Since 1950, atmospheric CO2 concentrations have climbed from just above 300 parts per million (ppm) to over 400 ppm (Fig. 1). This change, caused by fossil fuel use, is particularly startling in the context of past atmospheric CO2 concentrations, which ice core reconstructions indicate have fluctuated between around 200 and 300 ppm over periods of thousands of years during the last 800,000 years (Fig. 1).[1,2]
While remaining in the atmosphere, CO2 prevents heat from escaping and consequently warms the surface of Earth – a concept that is popularly known as the greenhouse effect. This theory predicts that the increase in temperature will be proportional to the logarithm of the concentration of CO2, with a time-lag of about 20 years. Figure 2 shows that this is precisely what the data shows, hence providing a strong validation of the theory, in addition to other lines of evidence. “The role of CO2 in warming the Earth was discovered in the mid-19th century,” says James Renwick, a climate scientist at Victoria University of Wellington in a previous review of a similar claim.
Figure 1. Variations in atmospheric CO2 concentration over the last 800,000 years. Source: NASA.
Figure 2. Global temperature plotted against atmospheric CO2 concentration. Note the logarithmic scale of the x-axis is due to the nature of the relationship between greenhouse gases and temperature.[3] Source: Berkeley Earth.
But how can scientists be certain that CO2 is driving today’s warming and not, as Lindzen argues, one of the other several variables of Earth’s climate system? Scientists have calculated the influence of individual variables on Earth’s climate, and consistently find that human activities, dominantly CO2 emissions, have driven warming following the onset of the industrial era (Fig. 3).
Figure 3. Time series of effective radiative forcing (warming) caused by various mechanisms. Note that carbon dioxide (gray) contributes more to warming than all of the other well-mixed greenhouse gases (WMGHG).
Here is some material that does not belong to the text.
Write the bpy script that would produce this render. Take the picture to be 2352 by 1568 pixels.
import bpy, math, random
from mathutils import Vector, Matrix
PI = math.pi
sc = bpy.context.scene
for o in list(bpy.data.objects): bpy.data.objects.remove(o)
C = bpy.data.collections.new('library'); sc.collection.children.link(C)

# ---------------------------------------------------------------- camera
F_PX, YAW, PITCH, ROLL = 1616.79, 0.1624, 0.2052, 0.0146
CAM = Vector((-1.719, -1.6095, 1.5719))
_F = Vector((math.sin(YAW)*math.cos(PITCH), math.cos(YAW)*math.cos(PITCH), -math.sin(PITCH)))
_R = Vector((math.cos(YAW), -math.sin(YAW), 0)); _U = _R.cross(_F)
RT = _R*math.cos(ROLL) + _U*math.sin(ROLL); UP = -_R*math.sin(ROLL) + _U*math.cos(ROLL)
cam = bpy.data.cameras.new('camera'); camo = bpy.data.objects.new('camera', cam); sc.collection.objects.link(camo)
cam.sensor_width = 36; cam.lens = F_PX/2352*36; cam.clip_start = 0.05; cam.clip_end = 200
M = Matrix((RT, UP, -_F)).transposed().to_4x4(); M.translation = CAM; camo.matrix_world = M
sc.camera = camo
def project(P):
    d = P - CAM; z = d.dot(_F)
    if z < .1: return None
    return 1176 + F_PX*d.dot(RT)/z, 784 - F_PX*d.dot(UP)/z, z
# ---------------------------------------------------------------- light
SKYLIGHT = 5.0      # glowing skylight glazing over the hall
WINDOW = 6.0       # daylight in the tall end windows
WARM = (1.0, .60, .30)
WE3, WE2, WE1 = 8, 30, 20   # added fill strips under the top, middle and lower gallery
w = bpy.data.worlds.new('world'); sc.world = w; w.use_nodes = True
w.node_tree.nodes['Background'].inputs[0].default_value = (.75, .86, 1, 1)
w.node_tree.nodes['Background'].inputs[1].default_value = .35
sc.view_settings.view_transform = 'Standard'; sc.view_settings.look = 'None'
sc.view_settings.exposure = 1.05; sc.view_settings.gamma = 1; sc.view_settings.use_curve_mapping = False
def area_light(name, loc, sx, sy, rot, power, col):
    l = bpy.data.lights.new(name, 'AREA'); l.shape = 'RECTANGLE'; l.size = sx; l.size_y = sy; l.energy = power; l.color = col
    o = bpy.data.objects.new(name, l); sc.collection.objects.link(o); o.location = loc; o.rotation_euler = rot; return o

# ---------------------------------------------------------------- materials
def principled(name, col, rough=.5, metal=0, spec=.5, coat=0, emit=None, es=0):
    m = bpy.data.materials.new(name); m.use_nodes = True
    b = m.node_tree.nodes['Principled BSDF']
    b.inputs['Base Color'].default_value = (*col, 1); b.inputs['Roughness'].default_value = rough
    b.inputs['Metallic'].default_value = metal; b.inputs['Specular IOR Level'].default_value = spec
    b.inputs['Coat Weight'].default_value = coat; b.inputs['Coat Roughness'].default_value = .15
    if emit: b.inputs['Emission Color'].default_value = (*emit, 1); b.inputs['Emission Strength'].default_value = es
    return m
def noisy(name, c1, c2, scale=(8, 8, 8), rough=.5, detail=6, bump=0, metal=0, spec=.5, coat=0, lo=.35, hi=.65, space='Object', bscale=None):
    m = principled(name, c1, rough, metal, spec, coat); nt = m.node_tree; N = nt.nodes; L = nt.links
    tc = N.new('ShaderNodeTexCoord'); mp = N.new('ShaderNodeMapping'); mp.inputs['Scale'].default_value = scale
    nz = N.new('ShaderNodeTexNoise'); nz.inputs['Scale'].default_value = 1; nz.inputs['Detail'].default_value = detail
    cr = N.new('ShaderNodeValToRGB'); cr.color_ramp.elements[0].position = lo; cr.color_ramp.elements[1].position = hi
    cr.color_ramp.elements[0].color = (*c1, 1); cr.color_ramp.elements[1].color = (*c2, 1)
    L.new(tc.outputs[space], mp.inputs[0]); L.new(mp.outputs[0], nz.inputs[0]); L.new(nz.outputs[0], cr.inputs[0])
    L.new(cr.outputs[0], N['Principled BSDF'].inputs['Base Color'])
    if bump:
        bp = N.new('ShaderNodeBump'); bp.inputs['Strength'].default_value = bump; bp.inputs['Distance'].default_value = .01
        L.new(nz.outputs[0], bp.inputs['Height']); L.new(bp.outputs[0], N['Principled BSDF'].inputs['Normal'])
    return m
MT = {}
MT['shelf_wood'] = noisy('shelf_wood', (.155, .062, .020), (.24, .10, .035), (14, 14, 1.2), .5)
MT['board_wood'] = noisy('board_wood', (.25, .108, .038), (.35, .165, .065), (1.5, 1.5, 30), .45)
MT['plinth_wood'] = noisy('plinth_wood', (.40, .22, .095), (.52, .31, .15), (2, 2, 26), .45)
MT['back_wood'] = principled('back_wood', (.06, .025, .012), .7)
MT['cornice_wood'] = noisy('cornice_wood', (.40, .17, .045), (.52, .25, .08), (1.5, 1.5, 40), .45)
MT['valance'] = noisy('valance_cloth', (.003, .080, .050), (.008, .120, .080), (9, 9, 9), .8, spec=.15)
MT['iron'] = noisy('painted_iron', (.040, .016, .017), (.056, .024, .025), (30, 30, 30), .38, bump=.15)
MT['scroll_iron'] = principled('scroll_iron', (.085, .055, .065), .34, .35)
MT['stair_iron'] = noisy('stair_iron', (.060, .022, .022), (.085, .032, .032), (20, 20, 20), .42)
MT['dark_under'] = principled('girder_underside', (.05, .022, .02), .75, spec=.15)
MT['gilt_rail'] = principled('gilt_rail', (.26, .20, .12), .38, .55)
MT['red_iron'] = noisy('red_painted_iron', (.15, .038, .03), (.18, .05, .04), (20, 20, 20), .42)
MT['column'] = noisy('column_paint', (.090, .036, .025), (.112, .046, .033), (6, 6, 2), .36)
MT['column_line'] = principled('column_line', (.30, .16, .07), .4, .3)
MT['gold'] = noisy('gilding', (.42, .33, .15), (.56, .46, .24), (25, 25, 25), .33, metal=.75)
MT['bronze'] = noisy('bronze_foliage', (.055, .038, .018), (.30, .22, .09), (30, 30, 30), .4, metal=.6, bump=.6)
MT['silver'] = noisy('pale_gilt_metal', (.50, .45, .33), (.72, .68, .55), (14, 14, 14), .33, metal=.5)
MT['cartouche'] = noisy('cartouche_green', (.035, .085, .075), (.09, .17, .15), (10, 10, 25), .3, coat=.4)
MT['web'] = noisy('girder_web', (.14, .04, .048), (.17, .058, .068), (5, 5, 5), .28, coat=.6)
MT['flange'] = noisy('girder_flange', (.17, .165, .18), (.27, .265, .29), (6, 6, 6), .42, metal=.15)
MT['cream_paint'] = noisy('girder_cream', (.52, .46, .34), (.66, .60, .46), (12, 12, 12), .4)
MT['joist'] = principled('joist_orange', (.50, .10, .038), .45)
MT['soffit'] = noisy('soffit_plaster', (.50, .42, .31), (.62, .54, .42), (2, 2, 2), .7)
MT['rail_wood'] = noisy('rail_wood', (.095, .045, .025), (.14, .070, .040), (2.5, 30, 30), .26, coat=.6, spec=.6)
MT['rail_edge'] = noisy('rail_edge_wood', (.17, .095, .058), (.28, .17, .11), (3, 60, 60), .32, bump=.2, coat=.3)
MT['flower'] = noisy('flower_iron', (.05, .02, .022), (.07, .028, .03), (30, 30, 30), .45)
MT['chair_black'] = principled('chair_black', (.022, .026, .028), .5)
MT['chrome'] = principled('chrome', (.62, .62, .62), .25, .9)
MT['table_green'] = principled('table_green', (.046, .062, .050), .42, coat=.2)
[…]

Note also that the majority of warming is caused by carbon dioxide and other greenhouse gases. Source: U.S. Fourth National Climate Assessment.
“The warming from the late 1800s to the present is all due to human-caused climate change, because natural factors have changed little since then and even would have caused a slight cooling over the last 70 years rather than the warming we have observed”, noted Timothy Osborn, a climate scientist at the University of East Anglia, in a previous review.
Atmospheric observations also support warming driven by greenhouse gases. The scientific understanding of greenhouse gas physics predicts that CO2 would selectively warm the lower section of the atmosphere, called the troposphere, while cooling the upper part of the atmosphere, called the stratosphere. Thus, if CO2 is responsible for Earth’s temperature increase, we would expect to see a simultaneous warming of the troposphere and cooling of the stratosphere[4-6], which is exactly what the data show (Fig. 4).
Figure 4. Global temperature variations in the upper atmosphere (top graph) and in the lower atmosphere (bottom graph) since the 1960s. We observe a warming at the surface and a cooling above, which is consistent with the effect of added greenhouse gases in the atmosphere. Source: Met Office Hadley Centre.
If you are interested in learning more about how carbon dioxide can have such an important effect on global climate when its concentration is so small, read this article in The Conversation.
Updates:
- 9 September 2022: Content related to Lindzen’s “2% perturbation” statement was removed due to a lack of clarity about what perturbation the author refers to.
References
- 1 – Lüthi et al. (2008). High-resolution carbon dioxide concentration record 650,000–800,000 years before present. Nature
- 2 – EPICA Community Members (2004). Eight glacial cycles from an Antarctic ice core. Nature
- 3 – Huang & Shahabadi (2004). Why logarithmic? A note on the dependence of radiative forcing on gas concentration. Journal of Geophysical Research: Atmospheres.
- 4 – Lockwood & Fröhlich (2007) Recent oppositely directed trends in solar climate forcings and the global mean surface air temperature. Proceedings of the Royal Society of London A: Mathematical, Physical and Engineering Sciences.
- 5 – Lockwood (2008) Recent changes in solar outputs and the global mean surface temperature. III. Analysis of contributions to global mean air surface temperature rise. Proceedings of the Royal Society of London A: Mathematical, Physical and Engineering Sciences.
- 6 – Santer et al. (2013). Human and natural influences on the changing thermal structure of the atmosphere. Proceedings of the National Academy of Sciences.